Many powersports dealerships barely break even or even lose money on the service department, partly because hourly rates are too low. A dealer with higher rates might have to do a better job of justifying the prices he charges, but good customer service and quality work will pay handsome dividends.
Before a dealer can raise rates, careful consideration must be given to local market conditions and competition in the marketplace. There’s a fine line between receiving fair compensation for work and price-gouging. While there’s nothing wrong with charging high rates, a dealer must offer superior service to justify the rate.
Jones mentions a personal watercraft dealer in the Dallas market who charges $110 an hour for labor, “and he is packed all the time because he marketed himself as an expert in the area,” Jones said. “He turns watercraft around fast and fixes them right the first time.”
In the past three years, Gatto Cycle Shop in the Pittsburgh suburb of Tarentum has raised its service rates from around $40 to the current rate of $67, says George Gatto, president of Gatto Cycle Shop. The dealer sells Harley-Davidson motorcycles in one location and imports in another store two blocks away, with a common service area for all lines.
“We’re a little bit profitable, but we were losing money before,” Gatto says of the service department. The dealership last raised rates in January 2006, and Gatto says he passed on an increase this year. A few years ago, Gatto says the margins were so good on Harley-Davidsons that making money on service took a back seat to the profit made from selling motorcycles. But with powersports sales flat or down across several segments, dealers must focus on core competencies, he notes.

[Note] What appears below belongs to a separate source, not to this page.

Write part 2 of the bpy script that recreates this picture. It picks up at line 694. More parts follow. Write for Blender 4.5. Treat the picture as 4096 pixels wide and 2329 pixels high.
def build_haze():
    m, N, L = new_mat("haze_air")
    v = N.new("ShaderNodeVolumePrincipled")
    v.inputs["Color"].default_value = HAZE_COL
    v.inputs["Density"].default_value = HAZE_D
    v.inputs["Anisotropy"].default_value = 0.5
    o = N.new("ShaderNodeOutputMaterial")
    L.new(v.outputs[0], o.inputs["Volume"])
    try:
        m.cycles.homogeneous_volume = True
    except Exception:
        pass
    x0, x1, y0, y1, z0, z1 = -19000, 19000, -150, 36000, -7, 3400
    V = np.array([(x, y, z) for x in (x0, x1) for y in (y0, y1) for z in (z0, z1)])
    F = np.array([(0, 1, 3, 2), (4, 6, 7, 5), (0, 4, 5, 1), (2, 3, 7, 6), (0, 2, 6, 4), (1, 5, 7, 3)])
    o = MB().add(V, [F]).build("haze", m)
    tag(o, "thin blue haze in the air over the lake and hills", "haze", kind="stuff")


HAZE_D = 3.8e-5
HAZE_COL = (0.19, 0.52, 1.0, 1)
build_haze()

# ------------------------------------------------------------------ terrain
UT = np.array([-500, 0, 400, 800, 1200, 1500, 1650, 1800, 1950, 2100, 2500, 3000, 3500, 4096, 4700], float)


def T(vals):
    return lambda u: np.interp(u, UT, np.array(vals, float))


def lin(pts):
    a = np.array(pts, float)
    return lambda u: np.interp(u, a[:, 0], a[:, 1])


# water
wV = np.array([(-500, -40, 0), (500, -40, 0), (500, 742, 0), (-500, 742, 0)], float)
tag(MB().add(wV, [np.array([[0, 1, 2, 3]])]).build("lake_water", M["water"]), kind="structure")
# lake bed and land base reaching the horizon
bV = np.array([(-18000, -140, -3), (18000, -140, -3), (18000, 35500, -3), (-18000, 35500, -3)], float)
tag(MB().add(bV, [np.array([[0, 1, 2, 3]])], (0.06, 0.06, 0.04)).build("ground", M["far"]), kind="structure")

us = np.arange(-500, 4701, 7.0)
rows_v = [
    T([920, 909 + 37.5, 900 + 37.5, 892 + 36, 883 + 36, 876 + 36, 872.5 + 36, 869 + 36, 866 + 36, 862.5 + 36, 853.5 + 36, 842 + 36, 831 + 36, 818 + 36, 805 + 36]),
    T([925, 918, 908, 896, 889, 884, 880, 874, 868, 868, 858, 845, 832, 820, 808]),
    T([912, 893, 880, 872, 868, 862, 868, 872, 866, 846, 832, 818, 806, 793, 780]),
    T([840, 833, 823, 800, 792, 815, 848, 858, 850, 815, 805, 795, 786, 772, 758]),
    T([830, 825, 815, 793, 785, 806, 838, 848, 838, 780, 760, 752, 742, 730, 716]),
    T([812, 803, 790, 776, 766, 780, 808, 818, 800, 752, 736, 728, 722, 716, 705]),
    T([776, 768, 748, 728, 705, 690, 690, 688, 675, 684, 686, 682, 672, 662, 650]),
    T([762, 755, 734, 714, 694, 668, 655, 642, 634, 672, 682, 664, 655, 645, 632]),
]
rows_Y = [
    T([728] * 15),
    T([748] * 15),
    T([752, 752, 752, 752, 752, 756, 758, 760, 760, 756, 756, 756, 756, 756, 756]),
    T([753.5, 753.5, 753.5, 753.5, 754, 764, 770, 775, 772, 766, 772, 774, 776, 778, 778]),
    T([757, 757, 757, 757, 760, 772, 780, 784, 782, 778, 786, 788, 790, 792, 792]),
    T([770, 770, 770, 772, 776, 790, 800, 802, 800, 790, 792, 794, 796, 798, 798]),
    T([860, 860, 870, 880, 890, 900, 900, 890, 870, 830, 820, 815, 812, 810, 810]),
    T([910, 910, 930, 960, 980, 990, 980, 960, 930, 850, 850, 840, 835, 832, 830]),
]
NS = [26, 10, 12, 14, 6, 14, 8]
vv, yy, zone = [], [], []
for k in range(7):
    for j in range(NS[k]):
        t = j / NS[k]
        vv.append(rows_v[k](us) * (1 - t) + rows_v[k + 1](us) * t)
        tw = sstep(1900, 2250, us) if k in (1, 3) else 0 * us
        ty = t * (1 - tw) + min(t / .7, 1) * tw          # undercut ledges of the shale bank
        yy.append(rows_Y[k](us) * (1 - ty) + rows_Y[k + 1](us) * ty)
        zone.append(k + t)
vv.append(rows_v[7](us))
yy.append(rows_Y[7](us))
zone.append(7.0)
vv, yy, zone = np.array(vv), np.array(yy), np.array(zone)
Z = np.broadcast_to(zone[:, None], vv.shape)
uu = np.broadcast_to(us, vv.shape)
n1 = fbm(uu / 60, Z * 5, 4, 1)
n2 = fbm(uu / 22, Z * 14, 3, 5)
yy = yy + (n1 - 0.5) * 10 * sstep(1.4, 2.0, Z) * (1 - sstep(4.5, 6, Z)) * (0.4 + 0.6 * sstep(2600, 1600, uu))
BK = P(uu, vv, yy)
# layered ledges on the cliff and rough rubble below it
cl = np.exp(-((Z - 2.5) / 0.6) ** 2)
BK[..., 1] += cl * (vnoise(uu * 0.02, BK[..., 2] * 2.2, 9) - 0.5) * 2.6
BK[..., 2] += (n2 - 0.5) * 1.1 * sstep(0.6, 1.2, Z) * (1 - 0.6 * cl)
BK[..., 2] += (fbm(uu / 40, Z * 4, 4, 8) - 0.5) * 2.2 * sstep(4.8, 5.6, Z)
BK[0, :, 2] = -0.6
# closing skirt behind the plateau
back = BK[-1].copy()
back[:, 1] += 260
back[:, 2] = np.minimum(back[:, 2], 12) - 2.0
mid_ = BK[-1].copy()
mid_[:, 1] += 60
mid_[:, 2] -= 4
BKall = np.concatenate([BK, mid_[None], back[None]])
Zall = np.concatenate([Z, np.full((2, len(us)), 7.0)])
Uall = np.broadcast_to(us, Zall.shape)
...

Gatto Cycle began transforming its service department just after the dealership president went through performance consulting offered by Harley and was put in a 20 Group. Service department issues are a common theme at group meetings, Gatto said. “We are all struggling with it,” Gatto says of the service department. “We’re all at varying degrees of bad.”
Action Motor Sports raised its service rates $5 this year to $79 after foregoing an increase in 2006, says Darin Simonis, general manager of locations in Fairview and Gresham, Ore. “We try to gauge what’s happening in the market,” Simonis said. “The customer doesn’t see an increase of $4 or $5, but we’re usually the last in the market to raise rates because I don’t want to be the highest.”
Sloan’s Motorcycle and ATV Supercenter in Murfreesboro, Tenn., has held its labor rate steady at $75 for the past few years, says Curtis Sloan, executive vice president. “In reality, it’s a warranty rate,” Sloan said. “The vast majority of what we do is menu-driven, which reflects the competitiveness of our industry.”
The first step to setting a competitive rate is knowing what others in the area are charging for service. That includes not only other powersports dealers, but also automotive dealers.
“Our perspective is that it takes more effort and know-how to repair a powersports product than a car,” Jones said.
The second step is to revise your service fees regularly, factoring in such items as labor, overhead, fuel, shipping and other costs of doing business.
Finally, a dealer should expect to turn a profit on the service department, with fees high enough to more than cover expenses but not too high to justify. A dealer who has studied his dealership and market will have no problem justifying the rates he charges, Jones says.
“Part of the beauty of menu pricing is that it takes the customer’s focus off the labor rate,” he said. “All customers really want to know is how much (the service) will cost and when they can get it back. The focus should be on what the job is worth to consumers in this market.”
Some menu prices probably will be set below hourly rates — tire changes, for example — to reflect market conditions, but any movement toward menu pricing should help the dealership grow its service department.
Most dealers struggle with service department pricing, but Gatto says those who plan to stick around in the industry are addressing the issue head on.
“There still are guys out there charging $42-$45 an hour for service, which is crazy,” Gatto said. “These dealerships are dead, but they just don’t know it yet.”